Check every line below for the string "Blender", and copy the lines that contain it.
— begin THE RECORDS —
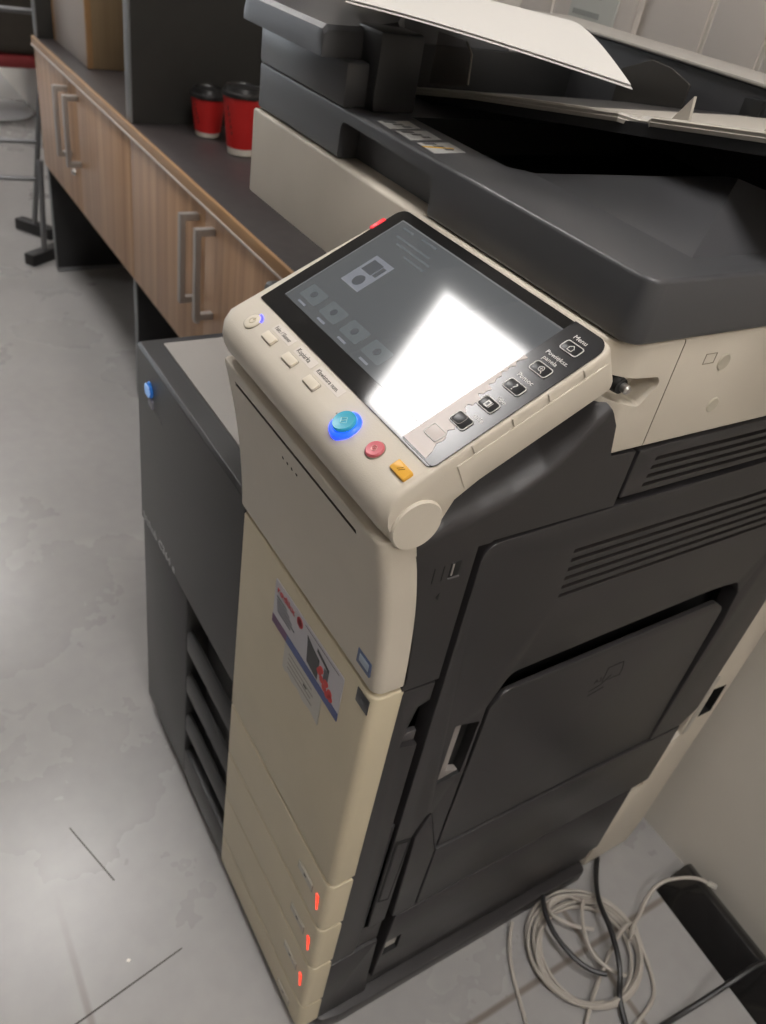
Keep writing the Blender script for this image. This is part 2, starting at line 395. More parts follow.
# steel frame and chair at the far left
STL = mat('grey_steel_tube', '#7b7b7d', .35, metal=.6); FOOT = mat('black_foot', '#1d1c1d', .5)
t = empty('steel_frame', (-2.9, .1, 0), 'thin steel tube frame on black foot blocks beside the cupboard end', 'frame')
for (x, y, zt, ax_, ln) in ((-2.94, .325, 1.5, (.82, .57), .131), (-2.686, .302, .345, (-.58, .81), .13)):
    MB().tube(STL, [(x, y-.005, .04), (x, y+zt*.131 if zt > 1 else y+.01, zt)], .010, 12).build('post', t)
    d = Vector((ax_[0], ax_[1], 0)).normalized(); nrm = Vector((-d.y, d.x, 0))
    M_ = MX((x, y, 0), d, nrm, (0, 0, 1)); MB().box(FOOT, -.085, .085, -.022, .022, 0, .042, .005, M=M_).build('foot', t)
for (x, y, zt) in ((-3.03, -.55, 1.5),):
    MB().tube(STL, [(x, y, .04), (x, y, zt)], .010, 12).build('post', t); MB().box(FOOT, x-.085, x+.085, y-.022, y+.022, 0, .042, .005).build('foot', t)
for z in (.335, .745): MB().tube(STL, [(-2.94, .325+.131*z, z), (-3.03, -.55, z)], .009, 12).build('crossbar', t)
MB().tube(STL, [(-2.94, .35, .205), (-3.03, -.55, .205)], .009, 12).build('crossbar', t)
t = empty('swivel_chair', (-4.72, .48, 0), 'dark chair with red seat edge on a white pedestal, far left behind the steel frame', 'chair')
WPL = mat('white_pedestal', '#d9dde0', .3)
MB().lathe(WPL, [(0, 0), (.21, 0), (.22, .008), (.20, .02), (.05, .035), (0, .035)], (-4.72, .48, 0), 32).build('base', t)
MB().lathe(WPL, [(0, .03), (.03, .03), (.022, .1), (.024, .28), (0, .28)], (-4.72, .48, 0), 20).build('column', t)
MB().prism(mat('red_seat', '#7a2226', .6), rpoly([(-5.1, -.05), (-4.40, -.05), (-4.40, .70), (-5.1, .70)], .06), 'z', .275, .33, .015).build('seat', t)
MB().box(mat('brown_upholstery', '#3a352f', .8, noise=.1, nscale=20), -5.12, -4.41, -.06, .705, .328, 1.1, .05, seg=4).build('backrest', t)

# wall notice
n = MB(); n.box(mat('notice_board', '#c6c8c2', .4), -.73, -.635, .6965, .6999, 1.125, 1.30, .001)
t = empty('notice', (-.68, .698, 1.2), 'small notice with rows of print on the white wall behind the feeder', 'notice')
n.build('sheet', t); n = MB()
for k in range(6):
    z = 1.14+k*.024; n.box(mat('notice_print', '#8d8f8b', .6), -.722, -.722+random.uniform(.05, .07), .6961, .6966, z, z+.007)
n.box(mat('notice_dark', '#4a4d4c', .6), -.652, -.643, .6961, .6966, 1.172, 1.185); n.build('print', t)

# ------------------------------------------------------------------ the copier
root = empty('photocopier', (-.3, .33, 0), 'large office photocopier, cream front covers and black side, tilted touch screen', 'photocopier')
Ppt = root
def part(mb, name, parent=None, label=None, base=None):
    p = parent or root
    o = mb.build(name, p, base=world_off(p)); 
    if label: o['label'] = label
    return o
# inner chassis
c = MB()
c.box(DEEP, -.600, -.040, .035, .60, .028, .716, .002)
c.box(DEEP, -.262, -.050, .035, .60, .716, .905, .002)
c.box(DEEP, -.600, -.262, .46, .60, .716, .92, .002)
c.box(DEEP, -.590, -.03, .05, .50, .004, .030, .002)
part(c, 'chassis')
b = MB(); b.prism(BLK, rpoly([(-.612, .012), (.004, .030), (.010, .060), (.010, .525), (-.612, .53)], .01), 'z', .0, .028, .003); part(b, 'base_plinth')
for k, (x, y) in enumerate(((-.56, .09), (-.07, .09), (-.56, .5), (-.07, .5))):
    q = MB(); q.lathe(DEEP, [(.0, 0), (.02, 0), (.02, .03), (0, .03)], (x, y, 0)); part(q, 'foot')
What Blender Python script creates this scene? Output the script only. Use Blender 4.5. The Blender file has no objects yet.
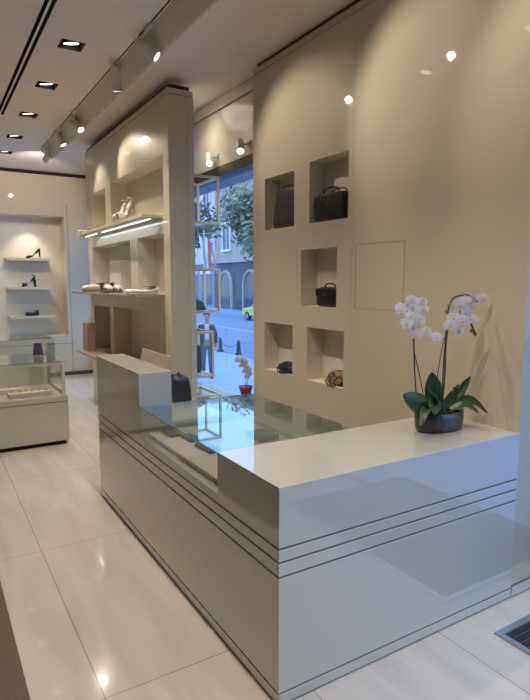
— end THE RECORDS —
| SOLVED PROBLEM |
Keep writing the Blender script for this image. This is part 2, starting at line 395. More parts follow.
What Blender Python script creates this scene? Output the script only. Use Blender 4.5. The Blender file has no objects yet.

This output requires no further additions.